My storage locker represented my "someday." But, like the grain of sand in the oyster, it became a constant, low-level irritant between my husband and me. "Why are you hanging onto all this stuff?" he'd ask every six months or so. I never had a good answer.
This summer I decided to let go of my long-held dream of owning a small cabin near a trout stream. I rationalized that by getting rid of all the stuff I'd kept to furnish such a cabin, I'd become "sensible," save money and live more in the present than in the future.
My resolve was firm and my hand steady as I raised the big metal door guarding dusty old tables, crated dishes with patterns I couldn't remember, hidden slides and photos from long-ago trips I barely recalled.
"OK," I told myself firmly, "start pricing this junk for a quick sale."
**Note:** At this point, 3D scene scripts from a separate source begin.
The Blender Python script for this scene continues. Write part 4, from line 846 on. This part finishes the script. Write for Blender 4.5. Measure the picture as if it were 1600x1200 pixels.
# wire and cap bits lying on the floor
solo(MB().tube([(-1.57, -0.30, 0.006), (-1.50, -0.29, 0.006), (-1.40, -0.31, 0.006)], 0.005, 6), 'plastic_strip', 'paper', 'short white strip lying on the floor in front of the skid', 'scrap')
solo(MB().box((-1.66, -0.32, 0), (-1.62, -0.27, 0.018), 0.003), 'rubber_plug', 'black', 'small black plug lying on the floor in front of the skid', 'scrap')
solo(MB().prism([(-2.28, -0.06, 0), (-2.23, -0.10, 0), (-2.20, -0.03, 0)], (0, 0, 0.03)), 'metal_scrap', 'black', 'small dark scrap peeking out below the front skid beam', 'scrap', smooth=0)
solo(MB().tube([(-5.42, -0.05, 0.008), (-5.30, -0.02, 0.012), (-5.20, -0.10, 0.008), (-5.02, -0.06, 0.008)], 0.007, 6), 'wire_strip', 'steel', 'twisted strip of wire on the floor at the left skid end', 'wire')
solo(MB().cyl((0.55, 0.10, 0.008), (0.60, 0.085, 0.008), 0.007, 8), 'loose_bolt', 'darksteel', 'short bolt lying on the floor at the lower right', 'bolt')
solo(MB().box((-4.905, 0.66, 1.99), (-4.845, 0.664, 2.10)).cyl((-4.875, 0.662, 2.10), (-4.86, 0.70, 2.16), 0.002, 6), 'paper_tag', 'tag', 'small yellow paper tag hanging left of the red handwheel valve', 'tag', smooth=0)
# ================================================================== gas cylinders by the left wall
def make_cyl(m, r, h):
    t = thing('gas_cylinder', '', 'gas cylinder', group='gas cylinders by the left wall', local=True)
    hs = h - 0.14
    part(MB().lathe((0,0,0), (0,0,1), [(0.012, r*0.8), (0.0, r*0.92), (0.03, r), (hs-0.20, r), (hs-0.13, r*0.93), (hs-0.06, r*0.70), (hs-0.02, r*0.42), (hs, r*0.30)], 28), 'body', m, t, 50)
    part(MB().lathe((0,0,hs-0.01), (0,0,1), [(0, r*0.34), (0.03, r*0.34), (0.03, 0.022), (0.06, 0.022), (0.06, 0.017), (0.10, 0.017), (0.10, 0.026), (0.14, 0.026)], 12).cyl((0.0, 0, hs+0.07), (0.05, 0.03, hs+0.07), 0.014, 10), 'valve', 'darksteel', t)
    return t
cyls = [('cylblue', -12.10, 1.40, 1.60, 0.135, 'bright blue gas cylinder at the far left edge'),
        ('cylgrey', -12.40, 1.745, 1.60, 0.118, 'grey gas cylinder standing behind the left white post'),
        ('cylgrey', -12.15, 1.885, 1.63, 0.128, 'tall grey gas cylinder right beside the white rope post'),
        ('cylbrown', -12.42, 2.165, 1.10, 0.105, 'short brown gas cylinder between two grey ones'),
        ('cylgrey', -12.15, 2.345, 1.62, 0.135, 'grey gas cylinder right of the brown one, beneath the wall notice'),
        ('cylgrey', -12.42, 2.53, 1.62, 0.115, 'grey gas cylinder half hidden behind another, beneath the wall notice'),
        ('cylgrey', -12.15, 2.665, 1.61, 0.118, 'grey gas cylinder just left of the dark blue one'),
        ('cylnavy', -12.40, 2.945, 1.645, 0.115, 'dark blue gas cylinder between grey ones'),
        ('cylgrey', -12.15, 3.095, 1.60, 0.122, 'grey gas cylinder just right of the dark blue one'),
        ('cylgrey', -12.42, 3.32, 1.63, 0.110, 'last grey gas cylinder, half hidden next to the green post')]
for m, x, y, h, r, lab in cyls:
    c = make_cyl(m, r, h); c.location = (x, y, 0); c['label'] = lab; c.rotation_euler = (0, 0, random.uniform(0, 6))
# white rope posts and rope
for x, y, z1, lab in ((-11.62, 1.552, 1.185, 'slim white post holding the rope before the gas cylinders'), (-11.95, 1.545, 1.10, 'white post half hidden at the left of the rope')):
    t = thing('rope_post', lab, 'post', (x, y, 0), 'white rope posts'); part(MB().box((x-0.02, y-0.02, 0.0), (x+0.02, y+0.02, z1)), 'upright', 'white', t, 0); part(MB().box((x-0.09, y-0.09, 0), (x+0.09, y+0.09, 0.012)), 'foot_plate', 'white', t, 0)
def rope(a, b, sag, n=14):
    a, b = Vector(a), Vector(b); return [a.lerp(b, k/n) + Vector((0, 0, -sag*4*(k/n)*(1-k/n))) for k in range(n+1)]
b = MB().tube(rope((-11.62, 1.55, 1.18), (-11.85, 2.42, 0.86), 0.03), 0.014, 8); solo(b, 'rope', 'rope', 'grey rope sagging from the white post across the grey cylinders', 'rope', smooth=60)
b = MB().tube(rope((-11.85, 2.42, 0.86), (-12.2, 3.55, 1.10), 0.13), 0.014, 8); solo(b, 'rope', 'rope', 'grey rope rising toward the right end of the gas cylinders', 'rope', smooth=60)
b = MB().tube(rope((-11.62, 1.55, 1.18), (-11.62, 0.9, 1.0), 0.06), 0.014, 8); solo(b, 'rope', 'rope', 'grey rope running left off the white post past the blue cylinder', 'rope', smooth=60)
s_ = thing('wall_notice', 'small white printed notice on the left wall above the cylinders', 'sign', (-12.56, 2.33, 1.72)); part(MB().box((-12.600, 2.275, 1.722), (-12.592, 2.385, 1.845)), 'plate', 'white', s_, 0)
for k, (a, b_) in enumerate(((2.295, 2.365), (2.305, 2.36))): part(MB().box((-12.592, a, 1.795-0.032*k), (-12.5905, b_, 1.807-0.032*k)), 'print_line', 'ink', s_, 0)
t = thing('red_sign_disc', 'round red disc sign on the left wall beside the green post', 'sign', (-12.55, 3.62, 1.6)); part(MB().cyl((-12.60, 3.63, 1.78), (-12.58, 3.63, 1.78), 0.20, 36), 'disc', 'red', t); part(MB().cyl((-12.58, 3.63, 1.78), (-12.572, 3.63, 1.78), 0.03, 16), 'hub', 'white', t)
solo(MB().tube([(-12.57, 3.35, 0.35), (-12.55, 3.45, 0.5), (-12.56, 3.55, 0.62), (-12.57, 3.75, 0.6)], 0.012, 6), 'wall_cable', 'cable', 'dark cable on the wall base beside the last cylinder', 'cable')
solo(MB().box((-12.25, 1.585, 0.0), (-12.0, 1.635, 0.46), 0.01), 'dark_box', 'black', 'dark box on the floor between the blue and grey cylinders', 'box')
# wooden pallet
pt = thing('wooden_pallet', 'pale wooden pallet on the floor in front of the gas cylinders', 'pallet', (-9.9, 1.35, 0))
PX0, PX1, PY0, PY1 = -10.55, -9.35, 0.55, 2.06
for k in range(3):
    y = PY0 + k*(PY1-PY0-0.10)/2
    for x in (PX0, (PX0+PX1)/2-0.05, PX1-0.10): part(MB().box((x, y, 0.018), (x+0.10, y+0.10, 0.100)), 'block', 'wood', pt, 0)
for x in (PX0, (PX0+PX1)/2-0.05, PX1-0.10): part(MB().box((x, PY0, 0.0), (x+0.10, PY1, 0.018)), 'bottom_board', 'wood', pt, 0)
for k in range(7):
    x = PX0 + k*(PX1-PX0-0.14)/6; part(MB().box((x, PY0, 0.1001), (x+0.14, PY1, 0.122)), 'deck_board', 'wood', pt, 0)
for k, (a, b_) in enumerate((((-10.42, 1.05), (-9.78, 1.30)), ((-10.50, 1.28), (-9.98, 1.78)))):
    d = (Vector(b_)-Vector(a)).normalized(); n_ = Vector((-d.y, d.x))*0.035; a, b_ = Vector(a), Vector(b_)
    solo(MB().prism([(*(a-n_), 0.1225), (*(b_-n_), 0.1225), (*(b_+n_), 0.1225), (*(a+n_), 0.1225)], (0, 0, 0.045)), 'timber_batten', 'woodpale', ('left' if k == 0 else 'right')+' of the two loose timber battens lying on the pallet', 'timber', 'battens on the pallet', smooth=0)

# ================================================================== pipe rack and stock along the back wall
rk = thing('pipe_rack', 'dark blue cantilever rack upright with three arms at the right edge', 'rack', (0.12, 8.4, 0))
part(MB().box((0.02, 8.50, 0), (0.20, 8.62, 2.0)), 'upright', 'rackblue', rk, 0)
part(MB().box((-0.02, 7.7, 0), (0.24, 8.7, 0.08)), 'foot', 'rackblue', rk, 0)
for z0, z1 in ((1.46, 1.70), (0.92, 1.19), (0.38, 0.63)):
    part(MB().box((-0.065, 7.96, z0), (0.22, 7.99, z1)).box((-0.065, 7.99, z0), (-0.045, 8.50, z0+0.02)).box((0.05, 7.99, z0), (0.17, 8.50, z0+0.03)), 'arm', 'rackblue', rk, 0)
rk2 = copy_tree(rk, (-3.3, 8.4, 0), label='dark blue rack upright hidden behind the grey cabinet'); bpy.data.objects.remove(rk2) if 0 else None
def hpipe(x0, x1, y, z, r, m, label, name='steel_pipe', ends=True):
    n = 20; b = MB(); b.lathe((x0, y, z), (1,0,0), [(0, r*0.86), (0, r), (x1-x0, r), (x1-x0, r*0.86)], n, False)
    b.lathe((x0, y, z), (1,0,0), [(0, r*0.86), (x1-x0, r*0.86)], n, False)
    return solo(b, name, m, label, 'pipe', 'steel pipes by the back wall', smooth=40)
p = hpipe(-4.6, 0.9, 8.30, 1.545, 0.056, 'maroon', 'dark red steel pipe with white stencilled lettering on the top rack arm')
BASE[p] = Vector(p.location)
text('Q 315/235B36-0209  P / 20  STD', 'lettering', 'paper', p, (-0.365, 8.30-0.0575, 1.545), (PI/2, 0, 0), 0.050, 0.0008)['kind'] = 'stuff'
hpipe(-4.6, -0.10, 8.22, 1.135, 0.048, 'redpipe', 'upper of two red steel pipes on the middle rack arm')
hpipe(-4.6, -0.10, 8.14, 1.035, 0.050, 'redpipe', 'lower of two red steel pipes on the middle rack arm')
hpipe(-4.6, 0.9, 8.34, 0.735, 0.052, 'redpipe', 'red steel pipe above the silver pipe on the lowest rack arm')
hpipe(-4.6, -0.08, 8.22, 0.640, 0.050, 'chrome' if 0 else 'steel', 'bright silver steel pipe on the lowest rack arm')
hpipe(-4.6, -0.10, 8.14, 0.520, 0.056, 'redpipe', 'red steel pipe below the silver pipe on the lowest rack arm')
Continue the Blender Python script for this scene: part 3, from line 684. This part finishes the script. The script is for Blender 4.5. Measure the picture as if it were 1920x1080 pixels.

Five hours later, half a box of old books was ready to donate to the library; everything else was in the "keep" pile.
How could I get rid of handmade quilts and bronzed baby shoes, my dad's World War II footlocker and an original Dave Brubeck "Take Five" recording, an English china teapot with Queen Elizabeth II's likeness on it and a teddy bear with a chewed-off ear? Even my husband's ancient Underwood typewriter with the missing "w" key had gotten a reprieve.
But what could we do with four tons of memories when the locker we were sure we wouldn't need was promised to other hoarders and we were scheduled to leave our former hometown in two days?
We called U-Haul. Then we rented another storage locker three days and two states away, one much closer to the small mountain meadow where "someday" we hope to build a log cabin with a front porch facing the sunset.
After a five-minute driving lesson that included a warning not to back up "unless you absolutely have to," I released the emergency brake and gave the big truck the gas.
I couldn't wait to see what was over the next hill.